Change Ahead is a melding of two phases of research designed to explore the evolving thinking and emotional maturity and intelligence of people who work in organizations. The first piece is broad and includes a survey that sought a large diverse population of people in different age groups and parts of the country and the world who could share with us their thinking about change and behavior post-9/11. A series of interviews were also conducted to attain more in-depth insight into how people's lives changed after this tragedy.

The second part of the research was conducted at organizations where we tried to assess where people were in their work lives by understanding the specific conditions that existed in these organizations, and to consider people's emotional intelligence and reactions to change given those conditions.

We grounded both pieces in an overview of the current "Big Picture" of where the world is and where the world of work is. We felt this grounding and knowledge would provide a broad context upon which to see and understand the research data. In a sense, it is the broader framework which has set the stage and allowed for the current thinking and attitudes of the employees today.
These two sets of data were then blended with our knowledge of the Big Picture to determine ideas about how change approaches and processes might need to evolve as people's own selves had evolved and what that might mean for organizations.

Finally, my co-author and I collaborated to develop and share lessons learned that we thought would be broadly helpful moving forward.

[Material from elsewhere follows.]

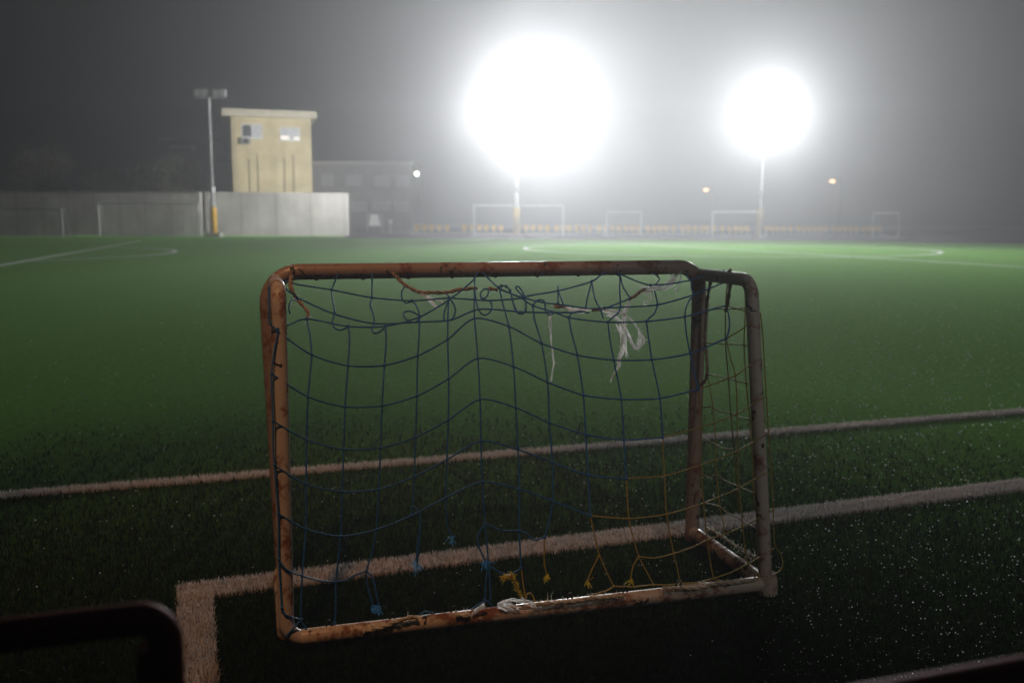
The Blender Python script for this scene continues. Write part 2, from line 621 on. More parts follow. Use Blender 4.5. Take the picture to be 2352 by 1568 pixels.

It is our profound hope that this discussion of the changing workforce will bring about more research, thought, and reflection among practitioners of organizational and personal change. It is also our hope that it will add to our field's understanding of shifting perceptions and how important it is to consider these when working in organizations. Finally, we hope ChangeAhead enlightens the reader in their awareness of how they or others they know and work with may have changed personally post-9/11 (and sadly now post 7/7/05, and whether that change is consistent with some of our considered observations and analysis.